Tthe NORAD information office was in the 1980s to a large extent the headquarters of DE in Norway, both professionally and financially. As previously described, this changed dramatically in the early 1990s. In 1994 the Foreign Ministry declared that NORAD no longer was to be responsible for official information on broader north/south issues. This responsability was to be transferred to the ministry itself, leaving NORAD with the task of informing the public on Norwegian bilatreral assistance. These changes led to changes in the administration of funds for DE as well. NORAD remained responsible for the administration of the framework arrangement agreements with the RORGs (despite the fact that NORAD was no longer expected to have knowledge of north/south issues), while the administration of funds for the Norwegian UN Association, minor and local/regional NGOs and some other arrangements were transferred to the MFA. When, in 1996, the ‘G5’ (the five larger relief organisations in Norway) were granted sizeable framework agreements on DE separately from the RORGs, administration was formally placed with NORAD while political control remained in MFA.

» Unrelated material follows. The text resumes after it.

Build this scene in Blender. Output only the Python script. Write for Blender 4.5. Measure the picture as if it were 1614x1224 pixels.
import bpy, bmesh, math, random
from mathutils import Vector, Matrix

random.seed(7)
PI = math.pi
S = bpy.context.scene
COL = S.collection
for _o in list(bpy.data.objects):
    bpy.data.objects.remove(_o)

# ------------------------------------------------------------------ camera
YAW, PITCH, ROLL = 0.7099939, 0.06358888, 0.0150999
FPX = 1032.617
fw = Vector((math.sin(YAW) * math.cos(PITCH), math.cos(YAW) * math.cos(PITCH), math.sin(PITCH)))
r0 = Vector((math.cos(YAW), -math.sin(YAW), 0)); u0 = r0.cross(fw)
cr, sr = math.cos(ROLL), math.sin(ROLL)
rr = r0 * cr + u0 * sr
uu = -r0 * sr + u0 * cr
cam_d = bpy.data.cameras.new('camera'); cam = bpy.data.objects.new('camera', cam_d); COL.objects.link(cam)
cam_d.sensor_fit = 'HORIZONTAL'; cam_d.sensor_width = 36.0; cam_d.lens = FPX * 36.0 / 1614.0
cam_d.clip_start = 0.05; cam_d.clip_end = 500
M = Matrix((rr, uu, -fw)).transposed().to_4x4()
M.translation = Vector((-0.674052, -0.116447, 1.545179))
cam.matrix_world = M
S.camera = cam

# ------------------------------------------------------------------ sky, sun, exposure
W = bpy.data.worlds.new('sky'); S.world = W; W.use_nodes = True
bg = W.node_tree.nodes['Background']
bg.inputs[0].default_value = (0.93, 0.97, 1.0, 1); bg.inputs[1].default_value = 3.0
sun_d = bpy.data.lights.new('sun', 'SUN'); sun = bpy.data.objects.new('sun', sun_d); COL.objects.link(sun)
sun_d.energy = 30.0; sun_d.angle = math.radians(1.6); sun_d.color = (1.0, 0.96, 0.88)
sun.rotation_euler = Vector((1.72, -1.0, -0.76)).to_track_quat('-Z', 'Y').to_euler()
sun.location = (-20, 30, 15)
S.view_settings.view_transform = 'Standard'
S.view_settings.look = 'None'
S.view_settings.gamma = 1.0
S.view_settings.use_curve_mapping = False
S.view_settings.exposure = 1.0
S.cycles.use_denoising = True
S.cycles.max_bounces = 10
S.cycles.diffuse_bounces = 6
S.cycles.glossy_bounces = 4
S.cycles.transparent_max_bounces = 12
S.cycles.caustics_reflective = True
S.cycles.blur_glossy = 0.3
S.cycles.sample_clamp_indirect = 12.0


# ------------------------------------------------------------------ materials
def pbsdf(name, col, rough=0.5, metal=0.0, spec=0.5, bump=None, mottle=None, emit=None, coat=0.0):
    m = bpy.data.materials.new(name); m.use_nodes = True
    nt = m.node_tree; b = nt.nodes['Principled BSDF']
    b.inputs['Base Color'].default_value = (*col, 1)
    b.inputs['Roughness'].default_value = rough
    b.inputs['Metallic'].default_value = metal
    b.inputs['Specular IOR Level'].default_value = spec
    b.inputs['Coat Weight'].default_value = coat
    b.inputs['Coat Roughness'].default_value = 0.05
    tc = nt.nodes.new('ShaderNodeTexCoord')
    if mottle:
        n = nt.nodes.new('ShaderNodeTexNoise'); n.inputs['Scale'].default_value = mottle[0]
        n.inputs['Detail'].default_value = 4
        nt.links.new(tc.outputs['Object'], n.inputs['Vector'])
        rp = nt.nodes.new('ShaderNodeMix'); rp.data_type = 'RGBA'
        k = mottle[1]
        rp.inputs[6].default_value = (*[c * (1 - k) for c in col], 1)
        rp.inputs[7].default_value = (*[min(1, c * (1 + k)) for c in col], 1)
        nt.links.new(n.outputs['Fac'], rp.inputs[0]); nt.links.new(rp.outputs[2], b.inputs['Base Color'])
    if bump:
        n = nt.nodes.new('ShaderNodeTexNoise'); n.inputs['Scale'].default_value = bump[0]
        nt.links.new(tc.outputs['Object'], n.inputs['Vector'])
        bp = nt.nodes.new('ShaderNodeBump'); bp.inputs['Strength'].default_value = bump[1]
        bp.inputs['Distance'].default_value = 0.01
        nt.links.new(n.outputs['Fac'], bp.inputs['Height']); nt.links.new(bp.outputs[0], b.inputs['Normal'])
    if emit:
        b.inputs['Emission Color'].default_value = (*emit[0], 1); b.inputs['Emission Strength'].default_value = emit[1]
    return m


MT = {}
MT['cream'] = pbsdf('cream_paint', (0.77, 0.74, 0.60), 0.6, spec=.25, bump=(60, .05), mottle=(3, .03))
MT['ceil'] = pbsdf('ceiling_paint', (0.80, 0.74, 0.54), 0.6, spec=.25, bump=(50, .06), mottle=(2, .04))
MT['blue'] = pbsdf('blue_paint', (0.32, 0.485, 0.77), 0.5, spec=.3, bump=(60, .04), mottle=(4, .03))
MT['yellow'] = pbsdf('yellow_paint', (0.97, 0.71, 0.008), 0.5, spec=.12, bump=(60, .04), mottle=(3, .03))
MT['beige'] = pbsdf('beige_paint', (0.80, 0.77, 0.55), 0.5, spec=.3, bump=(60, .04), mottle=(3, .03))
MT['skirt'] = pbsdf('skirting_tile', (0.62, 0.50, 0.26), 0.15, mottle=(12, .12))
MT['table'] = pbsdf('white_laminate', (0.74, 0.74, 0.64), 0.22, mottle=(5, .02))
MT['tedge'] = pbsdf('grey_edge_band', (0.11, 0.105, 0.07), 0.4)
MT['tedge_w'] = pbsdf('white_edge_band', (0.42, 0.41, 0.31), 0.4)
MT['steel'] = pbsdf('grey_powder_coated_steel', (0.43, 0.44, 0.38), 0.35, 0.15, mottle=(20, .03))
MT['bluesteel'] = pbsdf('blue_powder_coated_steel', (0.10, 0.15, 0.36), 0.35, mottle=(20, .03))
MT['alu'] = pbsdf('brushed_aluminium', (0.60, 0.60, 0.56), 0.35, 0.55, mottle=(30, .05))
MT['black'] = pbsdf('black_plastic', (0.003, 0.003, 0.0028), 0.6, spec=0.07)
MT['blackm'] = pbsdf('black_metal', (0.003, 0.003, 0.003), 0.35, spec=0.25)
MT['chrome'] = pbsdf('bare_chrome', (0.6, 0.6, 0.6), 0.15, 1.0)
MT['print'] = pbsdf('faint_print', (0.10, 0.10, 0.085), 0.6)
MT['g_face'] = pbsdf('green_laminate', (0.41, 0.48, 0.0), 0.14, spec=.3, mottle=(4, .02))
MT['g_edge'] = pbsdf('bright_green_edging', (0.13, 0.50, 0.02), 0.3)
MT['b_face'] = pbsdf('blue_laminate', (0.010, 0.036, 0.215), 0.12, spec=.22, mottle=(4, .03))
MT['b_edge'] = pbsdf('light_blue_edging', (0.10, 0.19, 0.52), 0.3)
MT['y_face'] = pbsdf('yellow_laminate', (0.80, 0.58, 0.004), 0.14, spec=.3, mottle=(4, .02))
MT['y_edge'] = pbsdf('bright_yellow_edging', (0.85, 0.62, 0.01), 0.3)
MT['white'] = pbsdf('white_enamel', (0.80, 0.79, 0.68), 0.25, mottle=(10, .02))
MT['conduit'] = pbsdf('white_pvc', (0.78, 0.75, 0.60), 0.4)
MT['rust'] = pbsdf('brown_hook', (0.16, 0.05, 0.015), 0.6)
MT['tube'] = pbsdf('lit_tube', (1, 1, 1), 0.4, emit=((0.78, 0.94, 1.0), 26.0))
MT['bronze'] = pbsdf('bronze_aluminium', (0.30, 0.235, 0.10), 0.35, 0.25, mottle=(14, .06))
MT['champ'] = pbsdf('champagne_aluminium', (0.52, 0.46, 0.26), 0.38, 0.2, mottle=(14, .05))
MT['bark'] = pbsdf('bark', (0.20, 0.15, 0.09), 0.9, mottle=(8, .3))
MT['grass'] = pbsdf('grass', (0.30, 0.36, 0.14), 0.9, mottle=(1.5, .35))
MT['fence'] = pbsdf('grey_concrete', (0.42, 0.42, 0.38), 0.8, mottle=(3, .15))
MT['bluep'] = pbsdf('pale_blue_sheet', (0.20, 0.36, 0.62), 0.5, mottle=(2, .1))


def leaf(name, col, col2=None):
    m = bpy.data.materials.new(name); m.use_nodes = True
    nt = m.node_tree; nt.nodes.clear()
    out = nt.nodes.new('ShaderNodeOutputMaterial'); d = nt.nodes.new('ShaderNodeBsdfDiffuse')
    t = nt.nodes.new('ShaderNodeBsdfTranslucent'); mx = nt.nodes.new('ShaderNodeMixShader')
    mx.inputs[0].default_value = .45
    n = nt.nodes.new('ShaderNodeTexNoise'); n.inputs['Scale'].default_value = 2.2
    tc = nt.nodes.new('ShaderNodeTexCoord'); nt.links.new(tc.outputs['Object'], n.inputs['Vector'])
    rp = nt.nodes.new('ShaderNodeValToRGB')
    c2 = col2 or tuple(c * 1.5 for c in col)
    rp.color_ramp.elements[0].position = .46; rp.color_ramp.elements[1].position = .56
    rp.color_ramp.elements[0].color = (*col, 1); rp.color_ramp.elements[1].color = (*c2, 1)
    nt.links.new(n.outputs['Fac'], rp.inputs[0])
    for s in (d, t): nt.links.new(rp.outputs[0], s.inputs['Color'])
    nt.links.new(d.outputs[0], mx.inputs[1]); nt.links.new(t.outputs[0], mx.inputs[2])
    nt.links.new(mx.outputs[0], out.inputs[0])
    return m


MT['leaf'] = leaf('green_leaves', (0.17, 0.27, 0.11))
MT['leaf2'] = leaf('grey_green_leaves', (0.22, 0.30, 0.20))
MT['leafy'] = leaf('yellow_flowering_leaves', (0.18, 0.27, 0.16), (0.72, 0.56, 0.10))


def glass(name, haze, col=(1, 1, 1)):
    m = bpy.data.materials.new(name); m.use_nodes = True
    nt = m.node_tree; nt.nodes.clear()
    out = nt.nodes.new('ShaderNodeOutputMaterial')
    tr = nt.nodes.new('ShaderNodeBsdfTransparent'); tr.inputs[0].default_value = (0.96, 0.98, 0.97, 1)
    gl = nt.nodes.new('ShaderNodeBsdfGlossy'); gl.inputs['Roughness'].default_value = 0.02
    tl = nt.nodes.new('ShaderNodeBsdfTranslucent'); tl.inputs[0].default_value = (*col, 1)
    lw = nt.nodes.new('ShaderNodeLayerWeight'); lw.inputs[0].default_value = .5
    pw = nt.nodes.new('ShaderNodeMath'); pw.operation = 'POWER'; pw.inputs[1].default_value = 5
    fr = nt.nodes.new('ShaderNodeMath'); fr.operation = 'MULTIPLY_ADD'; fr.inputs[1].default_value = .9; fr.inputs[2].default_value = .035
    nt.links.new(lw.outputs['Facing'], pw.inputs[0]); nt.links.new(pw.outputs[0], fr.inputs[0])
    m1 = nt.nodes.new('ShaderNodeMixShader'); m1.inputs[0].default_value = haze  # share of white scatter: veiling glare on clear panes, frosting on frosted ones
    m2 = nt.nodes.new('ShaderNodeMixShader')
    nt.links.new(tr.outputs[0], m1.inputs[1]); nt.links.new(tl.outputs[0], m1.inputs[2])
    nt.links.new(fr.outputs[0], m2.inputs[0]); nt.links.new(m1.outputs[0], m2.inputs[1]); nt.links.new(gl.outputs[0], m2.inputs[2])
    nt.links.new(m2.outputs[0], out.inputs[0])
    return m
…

This has left DE in Norway in a state of fragmentation, administratively and professionally, and not least on the organisational level. Different administrative offices and procedures have hampered cooperation between the major actors, in particular between the RORG network, the ‘G5’, the Norwegian UN Association and the large group of minor and regional/local NGOs, but also with Forum for Development and Environment (ForUM), a larger national umbrella organisation established with government support to co-ordinate NGO input to multilateral development processes such as the major UN conferences. The MFA-evaluation in 1998 recommended that these issues should be addressed in a further study. So far this has not been done but renewed interest about these issues in the MFA may lead to positive changes.
For DE in Norway there are plenty of challenges ahead, related to co-ordination and administration as well as substance, methodology and evaluation and the need for renewed commitment on part of the DE community in Norway.
For NORAD and the RORG-network the immediate interest is linked to the on-going negotiation of framework agreements for the next four year period (2003-2006). New guidelines and new applicants may change the DE NGO terrain for the years ahead.
However, the two major UN conferences this year, in Monterrey, Mexico and Johannesburg, South Africa, may clarify if we may anticipate a political environment conducive to poverty eradication in the coming years. Hopefully, unless these conferences leave the Millennium Development Goals (MDG) agreed by the international community as totally irrelevant and unrealistic, the main challenge for DE may be to discuss and develop the role of DE in the global efforts for a better world in light of the Millenium Development Goals.